MATERIAL PROVIDED.
● ● ● ●
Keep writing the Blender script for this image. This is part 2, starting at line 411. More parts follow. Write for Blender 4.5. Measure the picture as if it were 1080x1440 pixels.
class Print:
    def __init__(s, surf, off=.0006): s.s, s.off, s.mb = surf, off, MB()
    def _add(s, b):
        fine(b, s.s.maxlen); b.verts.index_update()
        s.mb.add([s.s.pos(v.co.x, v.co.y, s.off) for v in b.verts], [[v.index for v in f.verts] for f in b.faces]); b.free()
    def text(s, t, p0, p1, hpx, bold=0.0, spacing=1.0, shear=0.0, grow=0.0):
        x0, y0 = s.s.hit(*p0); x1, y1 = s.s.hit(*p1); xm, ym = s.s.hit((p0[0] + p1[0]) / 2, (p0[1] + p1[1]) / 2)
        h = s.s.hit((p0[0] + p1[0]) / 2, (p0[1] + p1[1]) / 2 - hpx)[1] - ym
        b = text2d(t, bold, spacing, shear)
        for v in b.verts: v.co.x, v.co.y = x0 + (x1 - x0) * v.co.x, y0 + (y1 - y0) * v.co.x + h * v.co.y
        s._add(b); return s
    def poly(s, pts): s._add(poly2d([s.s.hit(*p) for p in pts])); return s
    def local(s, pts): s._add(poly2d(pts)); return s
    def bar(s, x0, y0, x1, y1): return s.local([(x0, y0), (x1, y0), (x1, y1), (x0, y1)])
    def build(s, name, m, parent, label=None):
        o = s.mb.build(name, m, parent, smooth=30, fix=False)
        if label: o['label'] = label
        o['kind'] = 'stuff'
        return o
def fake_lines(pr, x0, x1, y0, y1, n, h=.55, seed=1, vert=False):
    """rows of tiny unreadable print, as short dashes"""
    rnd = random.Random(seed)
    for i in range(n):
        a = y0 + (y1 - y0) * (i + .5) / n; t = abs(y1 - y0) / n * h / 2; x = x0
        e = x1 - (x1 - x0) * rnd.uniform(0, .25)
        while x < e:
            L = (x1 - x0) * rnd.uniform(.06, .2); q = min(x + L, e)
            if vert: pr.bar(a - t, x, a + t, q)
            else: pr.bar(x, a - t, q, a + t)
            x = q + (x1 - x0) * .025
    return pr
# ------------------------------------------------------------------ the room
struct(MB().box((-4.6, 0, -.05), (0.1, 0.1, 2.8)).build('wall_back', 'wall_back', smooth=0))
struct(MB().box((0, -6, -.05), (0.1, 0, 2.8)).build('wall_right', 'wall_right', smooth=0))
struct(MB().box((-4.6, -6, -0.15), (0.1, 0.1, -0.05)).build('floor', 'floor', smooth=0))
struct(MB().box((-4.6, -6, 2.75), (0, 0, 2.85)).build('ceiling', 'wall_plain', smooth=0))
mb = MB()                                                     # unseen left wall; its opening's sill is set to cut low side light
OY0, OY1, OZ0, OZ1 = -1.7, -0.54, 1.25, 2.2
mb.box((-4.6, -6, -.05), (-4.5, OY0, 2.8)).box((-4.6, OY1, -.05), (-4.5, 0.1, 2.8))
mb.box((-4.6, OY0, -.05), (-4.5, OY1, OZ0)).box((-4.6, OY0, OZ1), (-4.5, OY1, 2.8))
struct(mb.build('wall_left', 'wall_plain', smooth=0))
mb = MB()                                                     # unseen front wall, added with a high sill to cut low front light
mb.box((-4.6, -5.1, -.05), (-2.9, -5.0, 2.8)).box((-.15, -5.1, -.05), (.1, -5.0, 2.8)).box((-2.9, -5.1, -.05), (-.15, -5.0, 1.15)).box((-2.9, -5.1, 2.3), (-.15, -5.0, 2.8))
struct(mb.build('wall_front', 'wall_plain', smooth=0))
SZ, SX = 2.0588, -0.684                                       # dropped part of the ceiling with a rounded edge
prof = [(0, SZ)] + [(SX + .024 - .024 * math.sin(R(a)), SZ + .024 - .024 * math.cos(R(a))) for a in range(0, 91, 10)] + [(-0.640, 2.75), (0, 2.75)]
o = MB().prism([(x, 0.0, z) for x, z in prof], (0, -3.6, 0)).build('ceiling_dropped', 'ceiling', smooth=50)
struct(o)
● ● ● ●
EXERCISE BRIEF. Reproduce the whole listing word for word.

ANSWER.
Keep writing the Blender script for this image. This is part 2, starting at line 411. More parts follow. Write for Blender 4.5. Measure the picture as if it were 1080x1440 pixels.
class Print:
    def __init__(s, surf, off=.0006): s.s, s.off, s.mb = surf, off, MB()
    def _add(s, b):
        fine(b, s.s.maxlen); b.verts.index_update()
        s.mb.add([s.s.pos(v.co.x, v.co.y, s.off) for v in b.verts], [[v.index for v in f.verts] for f in b.faces]); b.free()
    def text(s, t, p0, p1, hpx, bold=0.0, spacing=1.0, shear=0.0, grow=0.0):
        x0, y0 = s.s.hit(*p0); x1, y1 = s.s.hit(*p1); xm, ym = s.s.hit((p0[0] + p1[0]) / 2, (p0[1] + p1[1]) / 2)
        h = s.s.hit((p0[0] + p1[0]) / 2, (p0[1] + p1[1]) / 2 - hpx)[1] - ym
        b = text2d(t, bold, spacing, shear)
        for v in b.verts: v.co.x, v.co.y = x0 + (x1 - x0) * v.co.x, y0 + (y1 - y0) * v.co.x + h * v.co.y
        s._add(b); return s
    def poly(s, pts): s._add(poly2d([s.s.hit(*p) for p in pts])); return s
    def local(s, pts): s._add(poly2d(pts)); return s
    def bar(s, x0, y0, x1, y1): return s.local([(x0, y0), (x1, y0), (x1, y1), (x0, y1)])
    def build(s, name, m, parent, label=None):
        o = s.mb.build(name, m, parent, smooth=30, fix=False)
        if label: o['label'] = label
        o['kind'] = 'stuff'
        return o
def fake_lines(pr, x0, x1, y0, y1, n, h=.55, seed=1, vert=False):
    """rows of tiny unreadable print, as short dashes"""
    rnd = random.Random(seed)
    for i in range(n):
        a = y0 + (y1 - y0) * (i + .5) / n; t = abs(y1 - y0) / n * h / 2; x = x0
        e = x1 - (x1 - x0) * rnd.uniform(0, .25)
        while x < e:
            L = (x1 - x0) * rnd.uniform(.06, .2); q = min(x + L, e)
            if vert: pr.bar(a - t, x, a + t, q)
            else: pr.bar(x, a - t, q, a + t)
            x = q + (x1 - x0) * .025
    return pr
# ------------------------------------------------------------------ the room
struct(MB().box((-4.6, 0, -.05), (0.1, 0.1, 2.8)).build('wall_back', 'wall_back', smooth=0))
struct(MB().box((0, -6, -.05), (0.1, 0, 2.8)).build('wall_right', 'wall_right', smooth=0))
struct(MB().box((-4.6, -6, -0.15), (0.1, 0.1, -0.05)).build('floor', 'floor', smooth=0))
struct(MB().box((-4.6, -6, 2.75), (0, 0, 2.85)).build('ceiling', 'wall_plain', smooth=0))
mb = MB()                                                     # unseen left wall; its opening's sill is set to cut low side light
OY0, OY1, OZ0, OZ1 = -1.7, -0.54, 1.25, 2.2
mb.box((-4.6, -6, -.05), (-4.5, OY0, 2.8)).box((-4.6, OY1, -.05), (-4.5, 0.1, 2.8))
mb.box((-4.6, OY0, -.05), (-4.5, OY1, OZ0)).box((-4.6, OY0, OZ1), (-4.5, OY1, 2.8))
struct(mb.build('wall_left', 'wall_plain', smooth=0))
mb = MB()                                                     # unseen front wall, added with a high sill to cut low front light
mb.box((-4.6, -5.1, -.05), (-2.9, -5.0, 2.8)).box((-.15, -5.1, -.05), (.1, -5.0, 2.8)).box((-2.9, -5.1, -.05), (-.15, -5.0, 1.15)).box((-2.9, -5.1, 2.3), (-.15, -5.0, 2.8))
struct(mb.build('wall_front', 'wall_plain', smooth=0))
SZ, SX = 2.0588, -0.684                                       # dropped part of the ceiling with a rounded edge
prof = [(0, SZ)] + [(SX + .024 - .024 * math.sin(R(a)), SZ + .024 - .024 * math.cos(R(a))) for a in range(0, 91, 10)] + [(-0.640, 2.75), (0, 2.75)]
o = MB().prism([(x, 0.0, z) for x, z in prof], (0, -3.6, 0)).build('ceiling_dropped', 'ceiling', smooth=50)
struct(o)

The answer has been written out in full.